Le riff de « Get Lifted », entêtant et envoutant, est la parfaite démonstration du talent de bassiste d’Ozo. Celui-ci possède un toucher fin et délicat de plus en plus appuyé au fil du morceau pour devenir un mur sonore impénétrable. C’est sur « Prophet » que Dango montre une maitrise absolue de ses pédales et de ses effets, imposant à l’auditeur une expérience unique et un panel de couleurs aussi riche que magnifique. Et Poncho, s’il n’est finalement que très peu mis en avant, c’est sur « Mindcontrol » que le côté élégant et très aérien de sa frappe marque immédiatement les esprits.
C’est là qu’intervient la seconde étape du cocktail. Car si un B52 bien fait est agréable à regarder, c’est lorsqu’on le boit et que l’on mélange les ingrédients qu’il prend tout son sens. Et c’est la force de TRUCKFIGHTERS : ils sont bien plus que la somme de leurs individualités. Ainsi si la guitare et la batterie semblent sur deux plans différents, tout devient magique lorsqu’elles sont liées par la basse et le chant, devenant un tout qui dévoile l’univers des suédois. Il est très rare qu’un disque soit aéré par sa batterie, mais le contraste entre la lourdeur de la basse, le fuzz émanant de la guitare et la délicatesse de la batterie donne l’impression que Poncho survole ses deux compères et offre une bouffée d’oxygène à son auditoire, aidé pour cela par la voix d’Ozo, toujours aussi magnifique.
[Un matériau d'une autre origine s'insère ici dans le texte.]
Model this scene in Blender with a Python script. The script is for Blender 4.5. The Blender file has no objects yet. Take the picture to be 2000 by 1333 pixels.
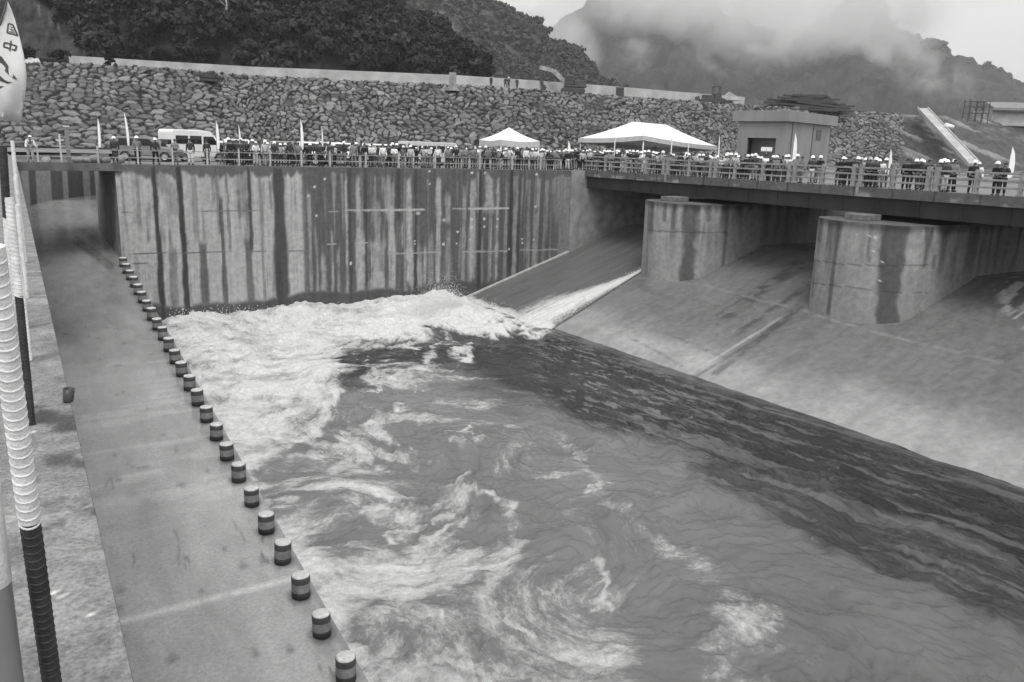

Sur le même modèle, chaque morceau de « Universe » est construit pour parfaitement compléter les autres, si bien que l’on a le sentiment d’être en face d’une longue pièce de 40 minutes. Prenez par exemple l’enchainement « Chairman »/« Prophet ». Si ils sont construit apparemment de façon similaire : couplet aérien/refrain puissant et fuzzy à mort, ce sont deux titres fondamentalement différents. « Chairman » est axé sur la progression du morceau, alors que « Prophet » est centré sur l’alternance entre les éléments qui le composent. Ce sont ces petites différences qui marquent et affirment leur talent de compositeurs. Mais la pièce la plus impressionnante de l’album reste le final : « Mastodont ». Ce morceau fait presque 14 minutes mais ne donne jamais l’impression d’être long. C’est comme si toutes les notes étaient finalement là pour nous porter et nous laisser admirer la mélodie qu’elles peignent pour nous. En plus, l’idée de faire évoluer ce morceau d’un rythme lent à un mid-tempo dévastateur permet de clôturer ce chef d’œuvre de la meilleure façon qui soit, en donnant immédiatement envie de le réécouter.
En conclusion, TRUCKFIGHTERS vient juste de déboiter la concurrence en ouvrant l’année par une sortie exceptionnelle. Tout, depuis l’écriture jusqu’à la production (que le groupe a entièrement réalisée) et au mixage est parfaitement maitrisée. Chaque morceau est une invitation au zen et à la détente. Chaque minute de cette œuvre est un pur plaisir. Chaque note est une réussite absolue. Un putain de groupe culte à découvrir d’urgence je vous dis.